I do not wish to elaborate on other gruesome ways for soldiers and civilians to die; it suffices to say that a variant of Rule 34 not just applies to internet pornography, but also to war porn: If you can imagine an inhuman and cruel way to die, a weapon system exists, or will soon exist, to make it a reality. Indeed, the most elemental task of a defense contractor is to design and produce weapon systems that can kill the most number of enemies in the fastest possible manner, while minimizing your own casualties.
The same is true for military experts. For example, an Indian expert on the People’s Liberation Army (PLA) studies Chinese, Chinese culture, PLA structure, and PLA weapons systems not only to foster a better understanding of the Chinese military, but also to advise policymakers and high ranking officers in India how to most effectively kill PLA soldiers and destroy PLA military hardware in the event of a conflict. An obvious point, but often a forgotten one in the “fog of peace” of security conferences and power point presentations.
The danger of not calling a weapon system by what it really is, i.e. a killing machine, are twofold. First, as I pointed out in a TedX Talk in 2015, we become blind to the true horrors of war and the destructive power of the weapons we create. This is an obvious point reinforced by our technological obsession (e.g. the Third Offset) to find cleaner and cheaper ways to fight war.

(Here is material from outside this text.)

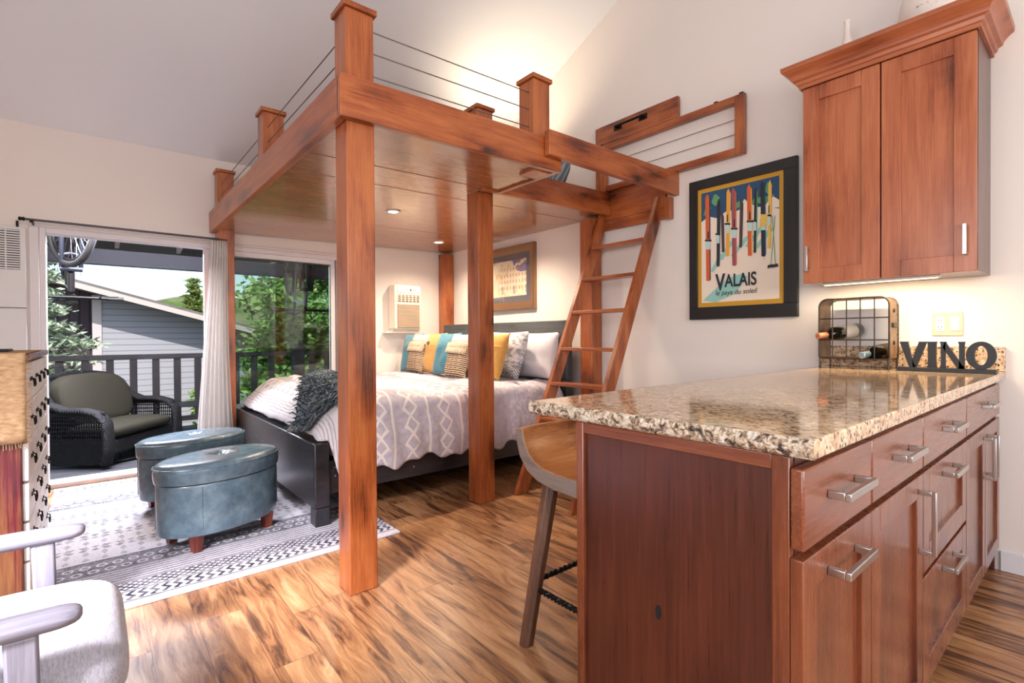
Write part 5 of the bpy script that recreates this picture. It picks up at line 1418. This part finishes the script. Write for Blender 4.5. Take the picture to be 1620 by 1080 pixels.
# ---- mountain bikes hung upside down from the porch roof
SPK = plain('spoke_steel', (150, 150, 155), 0.3, metal=0.9)
RIM = plain('wheel_rim', (30, 30, 34), 0.3, metal=0.5)
def bike(label, loc, rz, frame_mat, fork_mat, steer=0.0):
    t = thing('mountain_bike', label, 'bicycle', loc, 'bikes hung under the porch roof', rz=rz)
    # local: x forward, z up with the bike inverted; axles at z = 0
    R_ = 0.345
    def wheel(x, ang):
        c, s = cos(ang), sin(ang)
        def ro(p): return Vector((x + p[0] * c, p[0] * s + p[1], p[2]))
        mb = MB(); mb.tube([(R_ * cos(2 * pi * k / 48), 0, R_ * sin(2 * pi * k / 48)) for k in range(48)], 0.027, 10, closed=True); mb.xf(lambda p: (x + p.x * c - p.y * s, p.x * s + p.y * c, p.z))
        w_ = mb.build('wheel', RUBBER, t, smooth=True, angle=180)
        mb = MB(); mb.tube([((R_ - 0.035) * cos(2 * pi * k / 48), 0, (R_ - 0.035) * sin(2 * pi * k / 48)) for k in range(48)], 0.013, 8, closed=True); mb.xf(lambda p: (x + p.x * c - p.y * s, p.x * s + p.y * c, p.z)); mb.build('rim', RIM, w_, smooth=True, angle=180)
        mb = MB()
        for k in range(28):
            a = 2 * pi * k / 28; mb.tube([(0.02 * cos(a + .5), 0.02 * (1 if k % 2 else -1), 0.02 * sin(a + .5)), ((R_ - 0.04) * cos(a), 0, (R_ - 0.04) * sin(a))], 0.0012, 4, cap=False)
        mb.tube([(0, -0.045, 0), (0, 0.045, 0)], 0.02, 10); mb.lathe([(0.075, -0.001), (0.085, 0.001), (0.075, 0.001)], (0, 0.03, 0), 24, ax=(0, 1, 0))
        mb.xf(lambda p: (x + p.x * c - p.y * s, p.x * s + p.y * c, p.z)); mb.build('spokes_and_hub', SPK, w_, smooth=True)
    wheel(0.55, steer); wheel(-0.55, 0.0)
    BB, ST_, HT0, HT1 = Vector((-0.12, 0, 0.02)), Vector((-0.26, 0, -0.46)), Vector((0.35, 0, -0.54)), Vector((0.39, 0, -0.42))
    f = MB().tube([BB, HT1], 0.024, 10).tube([HT0, ST_], 0.018, 10).tube([BB, ST_], 0.018, 10).tube([HT0 + (HT0 - HT1) * .15, HT1 + (HT1 - HT0) * .15], 0.025, 10)
    for s in (-1, 1): f.tube([ST_, (-0.40, s * 0.05, -0.2), (-0.55, s * 0.06, 0)], 0.009, 8).tube([BB, (-0.35, s * 0.05, 0.01), (-0.55, s * 0.06, 0)], 0.011, 8)
    f.build('frame', frame_mat, t, smooth=True)
    fk = MB()
    for s in (-1, 1): fk.tube([(0.395, s * 0.065, -0.36), (0.55, s * 0.065, 0)], [0.016, 0.021], 10)
    fk.tube([(0.40, -0.075, -0.37), (0.40, 0.075, -0.37)], 0.022, 10).tube([(0.55, -0.07, 0), (0.55, 0.07, 0)], 0.01, 8)
    fk.tube([(0.44, -0.085, -0.26), (0.42, 0, -0.235), (0.44, 0.085, -0.26)], 0.014, 8)
    fk.build('fork', fork_mat, t, smooth=True)
    hb = MB().tube([HT0, HT0 + Vector((-0.015, 0, -0.05)), HT0 + Vector((0.035, 0, -0.075))], 0.016, 10)
    hx = HT0 + Vector((0.035, 0, -0.075))
    hb.tube([hx + Vector((-0.04, -0.36, 0.0)), hx + Vector((-0.01, -0.12, 0)), hx, hx + Vector((-0.01, 0.12, 0)), hx + Vector((-0.04, 0.36, 0.0))], 0.013, 10)
    hbo = hb.build('handlebar', BLACKM, t, smooth=True)
    for s in (-1, 1):
        MB().tube([hx + Vector((-0.026, s * 0.24, 0)), hx + Vector((-0.041, s * 0.365, 0))], 0.019, 10).build('grip', RUBBER, hbo, smooth=True)
        MB().tube([hx + Vector((-0.01, s * 0.19, 0.0)), hx + Vector((0.05, s * 0.20, 0.01)), hx + Vector((0.045, s * 0.32, 0.012))], 0.006, 8).build('brake_lever', BLACKM, hbo, smooth=True)
    sp = MB().tube([ST_, ST_ + Vector((-0.04, 0, -0.15))], 0.014, 8).build('seat_post', BLACKM, t, smooth=True)
    sdl = MB().quadgrid(lambda u, v: (-0.43 + 0.27 * u, (v - 0.5) * 2 * (0.075 * (1 - u) ** 0.8 + 0.018) , -0.625 - 0.02 * (1 - (2 * v - 1) ** 2) - 0.01 * u), 12, 8)
    so_ = sdl.build('saddle', RUBBER, t, smooth=True, angle=180); md = so_.modifiers.new('t', 'SOLIDIFY'); md.thickness = 0.03
    ck = MB().lathe([(0.0001, -.004), (0.085, -.004), (0.085, .004), (0.0001, .004)], BB + Vector((0, 0.05, 0)), 28, ax=(0, 1, 0)).tube([BB + Vector((0, -0.07, 0)), BB + Vector((0, 0.07, 0))], 0.012, 8)
    ck.tube([BB + Vector((0, 0.07, 0)), BB + Vector((0.12, 0.08, 0.12))], 0.011, 8).tube([BB + Vector((0, -0.07, 0)), BB + Vector((-0.12, -0.08, -0.12))], 0.011, 8)
    cko = ck.build('crankset', BLACKM, t, smooth=True, angle=40)
    MB().box(BB.x + 0.08, BB.x + 0.17, 0.085, 0.165, 0.13, 0.15).box(BB.x - 0.17, BB.x - 0.08, -0.165, -0.085, -0.11, -0.09).build('pedals', RUBBER, cko)
    hk_ = MB()
    for x in (0.55, -0.55): hk_.tube([(x, 0, R_ - 0.06), (x, 0, R_ + 0.10 + (0.045 if x < 0 else -0.02) * 0)], 0.006, 6)
    hk_.build('hanger', BLACKM, t, smooth=True)
    return t
bike('black mountain bike hanging upside down at the upper left of the open door', (6.22, -0.155, 2.085), radians(176), plain('bike_black', (26, 22, 26), 0.3, coat=0.5), plain('fork_dark', (40, 44, 54), 0.3, metal=0.4), radians(-22))
bike('grey mountain bike hanging upside down behind the right pane', (6.50, 1.99, 2.045), radians(186), plain('bike_grey', (92, 92, 96), 0.3, coat=0.5), plain('fork_black', (36, 36, 40), 0.3, metal=0.4), radians(14))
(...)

Second, and this a more abstract point, if “the concrete melts into the abstract” as George Orwell put it, there is a danger to slip into intellectual insincerity when doing analysis. The overuse of euphemism and theoretical concepts (“collateral damage” or “strategic deterrence”) often gives “solidity to pure wind” in which we discuss war and national security abstractly (remember the Domino Theory?) rather than in concrete terms.
For example, try to ask an expert why the Pentagon should risk the gruesome death of American sailors in the defense or conquest of islands in the South China Sea. Should she/he tell you because of a “rule-based order” or “credibility” whether that abstraction justifies the death of young American women and men in faraway waters?
The point of the exercise is to drive home that abstract concepts, national interests, and strategies for which new weapon systems are designed may shift over time and can be reversed; killing other human beings in the name of any national security abstractions, however, is irreversible. Keep that in mind when you hear pundits say that the United States needs to get tough on China in the South China Sea, or when reading my next piece on the latest anti-ship missile.